Data Grid

Data Grid

An information fabric, or the more simple form called a data fabric or data grid, uses a switched fabric concept as the basis for managing data in a distributed environment. Also referred to as a dynamic mesh architecture, Oracle Coherence automatically and dynamically forms a reliable, increasingly resilient switched fabric composed of any number of servers within a grid environment.

Consider the attributes and benefits of this architecture:

  • The aggregate data throughput of the fabric is linearly proportional to the number of servers;
  • The in-memory data capacity and data-indexing capacity of the fabric is linearly proportional to the number of servers;
  • The aggregate I/O throughput for disk-based overflow and disk-based storage of data is linearly proportional to the number of servers;
  • The resiliency of the fabric increases with the extent of the fabric, resulting in each server being responsible for only 1/n of the failover responsibility for a fabric with an extent of n servers;
  • If the fabric is servicing clients, such as trading systems, the aggregate maximum number of clients that can be served is linearly proportional to the number of servers.

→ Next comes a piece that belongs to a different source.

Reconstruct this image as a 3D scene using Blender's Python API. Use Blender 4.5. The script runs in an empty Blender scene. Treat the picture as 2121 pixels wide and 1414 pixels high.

Oracle Coherence accomplishes these technical feats through a variety of algorithms:

  • Oracle Coherence dynamically partitions data across all data grid nodes;
  • Since each data grid node has a configurable maximum amount of data that it will manage, the capacity of the data grid is linearly proportional to the number of data grid nodes;
  • Since the partitioning is automatic and load-balancing, each data grid node ends up with its fair share of the data management responsibilities, allowing the throughput (in terms of network throughput, disk I/O throughput, query throughput, etc.) to scale linearly with the number of data grid nodes;
  • Oracle Coherence maintains a configurable level of redundancy of data, automatically eliminating single points of failure (SPOFs) by ensuring that data is kept synchronously up-to-date in multiple data grid nodes;
  • Oracle Coherence spreads out the responsibility for data redundancy in a dynamically load-balanced manner so that each server backs up a small amount of data from many other servers, instead of backing up all of the data from one particular server, thus amortizing the impact of a server failure across the entire data grid;
  • Each data grid node can handle a large number of client connections, which can be load-balanced by a hardware load balancer.